Oberlin Blogs

A Down Home Swingin' Circle in the Sea (of Tranquility?)

December 8, 2022

Sean Norton ’25

I have a propensity for dressing like a cowboy. It’s wonderful and I encourage all of you to try it, but it’s also worth noting that I am very much not from the land of cowboys and in fact have never ridden a horse. That being said, I am a cowboy. Admittedly my taste leans more to the rhinestone side of the profession, and I have the whole nine yards: black and gold embroidered Western shirts with pearl buttons, a selection of shiny belt buckles, rattlesnake skin cowboy boots and a ten-gallon turquoise hat—not to mention my newly acquired pair of flaming bullwhips. The look has seen a lot of refinement over the years, but tragically few rodeos. 

Rather than pursuing my rodeo clowning career, I went to a very hippie dippie crunchy granola high school where every week all the students and all the staff would get together in the gym and discuss, amend, and vote on proposals submitted by anyone to change anything at all about the school. I could often be found in the center of the gym, bedecked in my full cow wrangling regalia, facilitating the democratic process. It was great. 

Lacking such an outlet for cowboy attire here at Oberlin, and lacking the gall to pull up to my first semester of classes dressed like a nut, I had sadly stowed my stetson in my dorm. But soon enough, I saw the poster for Country Night at the Sco, and knew immediately what I must do. Now, I don’t even really like country music, but I missed being a cowboy, so I gathered some of my friends, donned my boots, coiled my whip at my side, and moseyed on over to the Sco to be greeted by Dolly Parton’s drawling tones. 

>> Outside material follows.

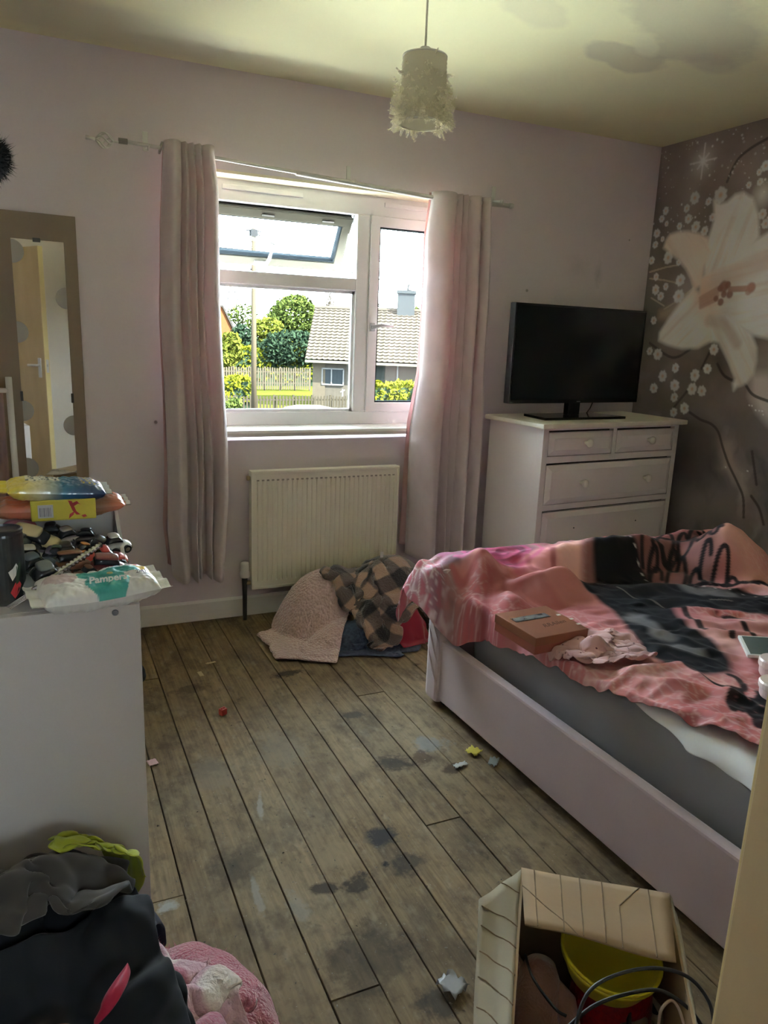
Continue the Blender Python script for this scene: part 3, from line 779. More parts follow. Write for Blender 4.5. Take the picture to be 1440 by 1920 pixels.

And it was a blast! For like 40 minutes………

So we bailed to the big porch outside of Wilder Hall and sat around talking for a while. But dejected we were not! For we had heard about a happening later that night at a couple of my friends’ co-op, Harkness. No one had very much information besides “Show up at 11 for the Jellyfish Parade!” So we did, and to our surprise and delight discovered a variety of giant cloth jellyfish on poles and sticks and rods and heads being bucket-brigaded out the door and distributed to a massive throng of people gathered in Hark Bowl. Many of these homebrew jellies had rows of light strung through them, and the blue and turquoise glow they gave off lent the jubilant crowd a nautical bent. Next came the organizers, who laid out the plan: March and sing through campus on the way to the arch in Tappan Square, where we’d all fall silent and give our thanks to the full moon. 

They began to lead us in the jellyfish song, a simple, eerie melody to be sung by several hundred people. Rather captured by the whole affair, we joined in and began to process in a snaking column towards Tappan Square. My friend Noa, herself a member of Hark, ran inside to grab her guitar and headed to the front of the snake to join the cadre of live instruments adding to the chorus. Farther down the line, the rest of us walked and sang in lockstep with strangers till we reached the archway and our jelly snake—perhaps a siphonophore, as it were—dissolved into an amorphous blob. 

The music died, and everyone cast their gazes upwards, to look upon the shining countenance of our oldest satellite. Silence fell, and stayed fallen much longer than I would have thought for an otherwise raucous event. But after some moments of lunar reflection, the fiddles struck back up again, with a jaunty reel this time, and everyone circled up, joined hands and began to dance and whirl in a series of concentric rings. It’s pretty hard not to giggle in delight when getting pulled off your feet to jolly bluegrass. 

This first parade was by far the most cult-like activity I had participated in in quite a while, and definitely the most heartwarming. It was just the sort of strange ritual I had hoped to find out here. And I haven’t missed one since.